**INPUT RECORDS:**
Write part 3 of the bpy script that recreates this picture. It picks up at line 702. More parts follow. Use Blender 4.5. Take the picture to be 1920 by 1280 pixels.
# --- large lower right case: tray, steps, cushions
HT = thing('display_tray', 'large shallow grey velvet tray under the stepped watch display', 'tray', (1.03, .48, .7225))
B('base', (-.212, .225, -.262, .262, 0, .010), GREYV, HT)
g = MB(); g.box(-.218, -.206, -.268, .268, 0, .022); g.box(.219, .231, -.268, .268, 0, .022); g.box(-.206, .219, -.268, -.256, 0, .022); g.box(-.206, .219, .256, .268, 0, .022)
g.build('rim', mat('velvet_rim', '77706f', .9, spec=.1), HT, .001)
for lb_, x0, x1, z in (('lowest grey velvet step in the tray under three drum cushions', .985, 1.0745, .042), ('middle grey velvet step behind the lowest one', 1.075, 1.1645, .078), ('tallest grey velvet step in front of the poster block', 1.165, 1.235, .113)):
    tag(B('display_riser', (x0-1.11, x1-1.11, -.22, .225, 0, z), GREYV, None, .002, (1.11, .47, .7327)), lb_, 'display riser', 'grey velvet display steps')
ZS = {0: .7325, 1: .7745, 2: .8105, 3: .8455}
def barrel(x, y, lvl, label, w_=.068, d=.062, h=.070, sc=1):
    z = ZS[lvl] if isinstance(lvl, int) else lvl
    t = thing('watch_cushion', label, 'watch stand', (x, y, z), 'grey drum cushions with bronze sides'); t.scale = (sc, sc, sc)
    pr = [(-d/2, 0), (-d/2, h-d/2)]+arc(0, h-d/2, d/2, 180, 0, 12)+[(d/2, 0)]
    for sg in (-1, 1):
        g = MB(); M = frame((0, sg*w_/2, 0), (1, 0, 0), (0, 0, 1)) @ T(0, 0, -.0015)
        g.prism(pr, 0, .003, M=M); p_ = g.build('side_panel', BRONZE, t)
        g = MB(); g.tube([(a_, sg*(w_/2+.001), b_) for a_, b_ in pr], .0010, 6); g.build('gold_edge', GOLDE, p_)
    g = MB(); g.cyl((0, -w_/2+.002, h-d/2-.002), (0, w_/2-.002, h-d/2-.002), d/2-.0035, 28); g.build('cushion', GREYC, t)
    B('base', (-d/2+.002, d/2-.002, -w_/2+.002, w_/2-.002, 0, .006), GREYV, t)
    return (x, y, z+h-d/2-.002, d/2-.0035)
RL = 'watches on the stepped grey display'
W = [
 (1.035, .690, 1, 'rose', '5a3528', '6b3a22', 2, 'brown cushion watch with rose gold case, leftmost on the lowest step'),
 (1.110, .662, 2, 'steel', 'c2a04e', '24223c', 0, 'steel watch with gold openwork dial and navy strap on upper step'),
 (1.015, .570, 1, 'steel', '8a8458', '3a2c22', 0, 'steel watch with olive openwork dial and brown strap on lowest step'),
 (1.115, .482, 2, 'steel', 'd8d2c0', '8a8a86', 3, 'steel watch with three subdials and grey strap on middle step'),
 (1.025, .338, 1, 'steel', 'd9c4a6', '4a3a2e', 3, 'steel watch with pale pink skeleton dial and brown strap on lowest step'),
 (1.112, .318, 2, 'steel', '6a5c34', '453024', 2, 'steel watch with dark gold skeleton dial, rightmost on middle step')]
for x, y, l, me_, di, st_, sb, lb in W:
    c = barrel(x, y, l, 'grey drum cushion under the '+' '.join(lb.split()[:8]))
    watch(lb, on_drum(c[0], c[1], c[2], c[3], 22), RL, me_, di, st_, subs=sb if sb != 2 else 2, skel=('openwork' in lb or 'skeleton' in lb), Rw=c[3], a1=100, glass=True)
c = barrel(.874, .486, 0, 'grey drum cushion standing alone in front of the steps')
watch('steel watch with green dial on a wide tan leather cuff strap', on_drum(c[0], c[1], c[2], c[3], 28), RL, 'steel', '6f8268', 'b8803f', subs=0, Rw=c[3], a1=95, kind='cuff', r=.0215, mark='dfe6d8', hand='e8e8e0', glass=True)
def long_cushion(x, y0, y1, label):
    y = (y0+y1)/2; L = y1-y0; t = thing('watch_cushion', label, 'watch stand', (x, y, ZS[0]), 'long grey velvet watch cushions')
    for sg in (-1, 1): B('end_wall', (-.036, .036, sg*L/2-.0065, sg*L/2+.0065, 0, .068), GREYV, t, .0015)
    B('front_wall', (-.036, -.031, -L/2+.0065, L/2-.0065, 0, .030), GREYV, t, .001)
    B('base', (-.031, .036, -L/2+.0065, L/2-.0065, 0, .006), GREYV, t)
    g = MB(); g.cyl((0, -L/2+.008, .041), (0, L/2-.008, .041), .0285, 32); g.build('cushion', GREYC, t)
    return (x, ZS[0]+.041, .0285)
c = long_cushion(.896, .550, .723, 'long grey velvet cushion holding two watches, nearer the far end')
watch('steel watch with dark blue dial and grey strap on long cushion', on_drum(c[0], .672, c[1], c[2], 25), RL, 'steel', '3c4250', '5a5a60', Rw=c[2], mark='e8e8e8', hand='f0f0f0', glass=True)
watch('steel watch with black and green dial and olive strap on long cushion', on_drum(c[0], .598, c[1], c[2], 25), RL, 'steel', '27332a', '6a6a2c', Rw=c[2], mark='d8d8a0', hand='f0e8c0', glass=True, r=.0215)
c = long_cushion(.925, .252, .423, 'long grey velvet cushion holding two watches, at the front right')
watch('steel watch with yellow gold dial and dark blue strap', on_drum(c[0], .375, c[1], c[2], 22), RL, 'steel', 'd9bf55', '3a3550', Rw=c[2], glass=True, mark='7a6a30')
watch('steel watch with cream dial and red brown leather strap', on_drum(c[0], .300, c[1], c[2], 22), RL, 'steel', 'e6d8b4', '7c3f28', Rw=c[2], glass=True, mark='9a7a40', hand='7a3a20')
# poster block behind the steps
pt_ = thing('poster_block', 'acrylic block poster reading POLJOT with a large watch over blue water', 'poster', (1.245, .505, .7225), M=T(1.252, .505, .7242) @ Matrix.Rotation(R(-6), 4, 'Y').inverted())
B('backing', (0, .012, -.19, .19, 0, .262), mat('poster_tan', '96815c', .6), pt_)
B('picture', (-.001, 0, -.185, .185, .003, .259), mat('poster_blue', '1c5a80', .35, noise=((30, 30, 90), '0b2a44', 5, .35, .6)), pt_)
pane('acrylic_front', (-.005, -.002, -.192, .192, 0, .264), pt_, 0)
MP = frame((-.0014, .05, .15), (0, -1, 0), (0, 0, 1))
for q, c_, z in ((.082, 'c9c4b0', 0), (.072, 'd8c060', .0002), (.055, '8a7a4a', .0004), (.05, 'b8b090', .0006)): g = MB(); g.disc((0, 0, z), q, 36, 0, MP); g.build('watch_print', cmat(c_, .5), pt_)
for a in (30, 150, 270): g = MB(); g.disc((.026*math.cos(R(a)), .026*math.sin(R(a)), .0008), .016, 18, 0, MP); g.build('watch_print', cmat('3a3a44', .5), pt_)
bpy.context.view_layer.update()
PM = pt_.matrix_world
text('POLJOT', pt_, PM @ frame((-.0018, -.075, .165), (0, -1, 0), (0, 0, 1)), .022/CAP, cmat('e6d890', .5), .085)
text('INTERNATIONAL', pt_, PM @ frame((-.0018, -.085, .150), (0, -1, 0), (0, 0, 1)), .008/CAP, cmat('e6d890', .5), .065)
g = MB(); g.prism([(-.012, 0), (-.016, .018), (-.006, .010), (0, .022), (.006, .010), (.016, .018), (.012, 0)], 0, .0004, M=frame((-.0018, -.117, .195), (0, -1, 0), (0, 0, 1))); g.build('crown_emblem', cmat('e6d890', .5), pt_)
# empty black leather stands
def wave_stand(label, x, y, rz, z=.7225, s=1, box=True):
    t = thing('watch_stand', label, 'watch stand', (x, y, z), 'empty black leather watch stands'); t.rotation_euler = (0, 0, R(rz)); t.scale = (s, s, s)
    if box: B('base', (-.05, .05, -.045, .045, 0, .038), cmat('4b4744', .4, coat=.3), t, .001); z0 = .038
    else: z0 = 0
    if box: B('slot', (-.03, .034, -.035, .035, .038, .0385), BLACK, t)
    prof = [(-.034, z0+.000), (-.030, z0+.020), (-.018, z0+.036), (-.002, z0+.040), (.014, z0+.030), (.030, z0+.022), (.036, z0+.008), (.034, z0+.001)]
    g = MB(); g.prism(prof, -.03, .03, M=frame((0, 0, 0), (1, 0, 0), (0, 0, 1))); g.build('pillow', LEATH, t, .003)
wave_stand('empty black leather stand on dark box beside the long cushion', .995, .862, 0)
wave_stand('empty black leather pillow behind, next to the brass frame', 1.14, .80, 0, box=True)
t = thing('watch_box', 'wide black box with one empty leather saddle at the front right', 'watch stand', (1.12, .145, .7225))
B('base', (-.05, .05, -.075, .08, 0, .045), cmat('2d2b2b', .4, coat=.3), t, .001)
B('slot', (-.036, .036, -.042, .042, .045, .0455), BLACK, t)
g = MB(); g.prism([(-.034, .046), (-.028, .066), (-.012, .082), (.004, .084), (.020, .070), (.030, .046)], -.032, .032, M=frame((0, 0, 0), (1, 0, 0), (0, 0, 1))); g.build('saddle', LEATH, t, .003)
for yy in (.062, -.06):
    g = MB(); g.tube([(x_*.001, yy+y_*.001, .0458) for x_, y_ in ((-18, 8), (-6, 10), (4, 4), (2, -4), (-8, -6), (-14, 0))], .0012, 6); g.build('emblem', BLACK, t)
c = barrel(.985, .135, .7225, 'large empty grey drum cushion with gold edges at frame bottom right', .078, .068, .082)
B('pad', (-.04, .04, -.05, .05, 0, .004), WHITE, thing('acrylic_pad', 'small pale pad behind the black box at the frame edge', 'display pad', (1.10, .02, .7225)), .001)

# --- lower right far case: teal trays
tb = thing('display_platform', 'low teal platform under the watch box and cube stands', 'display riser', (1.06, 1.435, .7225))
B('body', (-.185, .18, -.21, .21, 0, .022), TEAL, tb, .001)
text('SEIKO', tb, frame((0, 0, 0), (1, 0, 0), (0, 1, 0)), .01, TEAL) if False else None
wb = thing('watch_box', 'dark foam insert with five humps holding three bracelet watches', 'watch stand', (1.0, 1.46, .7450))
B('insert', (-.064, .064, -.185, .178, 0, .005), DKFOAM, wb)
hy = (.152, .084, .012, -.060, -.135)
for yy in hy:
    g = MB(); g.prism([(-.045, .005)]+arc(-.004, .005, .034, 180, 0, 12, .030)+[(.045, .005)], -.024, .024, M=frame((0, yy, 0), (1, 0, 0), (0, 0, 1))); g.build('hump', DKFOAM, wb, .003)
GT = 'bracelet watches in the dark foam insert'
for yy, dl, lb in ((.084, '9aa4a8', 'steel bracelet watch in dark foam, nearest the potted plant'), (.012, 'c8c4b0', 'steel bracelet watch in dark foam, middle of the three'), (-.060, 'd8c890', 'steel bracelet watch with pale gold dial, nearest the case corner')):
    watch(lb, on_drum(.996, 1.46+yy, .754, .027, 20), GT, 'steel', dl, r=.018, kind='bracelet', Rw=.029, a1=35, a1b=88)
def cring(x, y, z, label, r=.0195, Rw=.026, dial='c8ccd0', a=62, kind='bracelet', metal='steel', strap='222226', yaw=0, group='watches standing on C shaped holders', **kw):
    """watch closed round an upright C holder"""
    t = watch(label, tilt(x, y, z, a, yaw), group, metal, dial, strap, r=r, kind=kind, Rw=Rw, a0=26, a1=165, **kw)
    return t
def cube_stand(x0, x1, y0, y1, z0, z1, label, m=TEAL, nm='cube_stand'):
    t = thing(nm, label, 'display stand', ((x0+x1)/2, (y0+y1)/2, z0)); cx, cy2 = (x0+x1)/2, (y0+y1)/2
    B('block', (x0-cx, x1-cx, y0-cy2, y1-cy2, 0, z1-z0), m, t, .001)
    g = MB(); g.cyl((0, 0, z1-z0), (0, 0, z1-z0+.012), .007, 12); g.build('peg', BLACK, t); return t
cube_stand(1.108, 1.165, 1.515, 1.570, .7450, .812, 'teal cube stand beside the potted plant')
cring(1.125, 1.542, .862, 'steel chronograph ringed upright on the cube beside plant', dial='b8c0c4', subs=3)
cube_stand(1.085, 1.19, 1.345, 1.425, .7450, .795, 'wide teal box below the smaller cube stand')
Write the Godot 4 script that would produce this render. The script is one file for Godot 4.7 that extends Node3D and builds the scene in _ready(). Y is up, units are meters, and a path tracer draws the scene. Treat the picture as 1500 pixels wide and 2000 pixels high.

**GIVEN PROBLEM:**
Look through the data above. Find each line with the string "script" and copy it.

**CORRECT OUTPUT:**
Write part 3 of the bpy script that recreates this picture. It picks up at line 702. More parts follow. Use Blender 4.5. Take the picture to be 1920 by 1280 pixels.
Write the Godot 4 script that would produce this render. The script is one file for Godot 4.7 that extends Node3D and builds the scene in _ready(). Y is up, units are meters, and a path tracer draws the scene. Treat the picture as 1500 pixels wide and 2000 pixels high.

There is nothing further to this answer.